Starring: Jason Segel, Amy Addams, Chris Cooper, Alan Arkin, Jack Black and Kermit, Miss Piggy and the Muppets.
Distributor: Walt Disney Pictures
Runtime: 103 mins. Reviewed in Jan 2012
Usually it is the children who are taken to see a show that is considered suitable for them. With The Muppets, it is the film that children could take their parents (and their grandparents) to see. This is especially true if those adults who are not getting any younger have fond memories of Sesame Street, The Muppet Show and the later Muppet Movies. If they are anything like this reviewer for whom The Muppet Show was a delight, even back in the late 1970s, then this is the movie outing for them.
In 1981 with The Muppets Movie, the song sung by Kermit, The Rainbow Connection, seemed more than a touch corny and sentimental. By 2011, it seems positively nostalgic.
It is hard to know what the younger generation will make of the film. One eight year old girl told her mother the only person she recognised was Selena Gomez (which some parents and grandparents may well respond, ‘Who?’). A chance for them to be introduced to the Muppets.
The basic idea is a nice one. Two brothers have been fond of the Muppets on television for years, all the time they were growing up and now into adulthood. We suspend disbelief when we see that one brother, Gary, is tall and human (Jason Segel who co-wrote the screenplay) and the other is short and a Muppet, Walter. When Gary and his fiancée, Mary (Amy Addams) visit LA, they take Walter who discovers that the Muppets studio and theatre are run-down and about to be taken over by an oil tycoon (Chris Cooper as the aptly named Tex Richman). They find Kermit and help him round up the other Muppets, including Miss Piggy who works for Vogue in Paris. And they go back to that old, old story, the putting on of a show.
Needless to say, it is good to see them all back again – some of them could have more screen time. But, the old Muppet Show introduction is there, Statler and Waldorf commenting again. They find Animal doing an anger management course where he could not mention drums – this set him off! Jack Black was on the course too, so they abduct him when the TV network wants a celebrity to host the show. There are the usual jokes, stories and songs – and the shy Walter finds his talent (after a pep talk on the matter from Kermit).

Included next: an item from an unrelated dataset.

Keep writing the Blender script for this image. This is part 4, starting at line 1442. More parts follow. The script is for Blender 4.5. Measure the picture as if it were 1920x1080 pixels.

There are some funny lines when Gary and Mary refer to the film that they are in, especially Gary not wanting to intervene because he had just sung a sad song. Then there are quite a few cameo performances, from Alan Arkin as a guide, with Whoopi Goldberg and others, including Selena Gomez, who turn up for the show.
Do Kermit and Miss Piggy rekindle their romance? Of course, they do. And we can re-kindle our delight in the Muppets.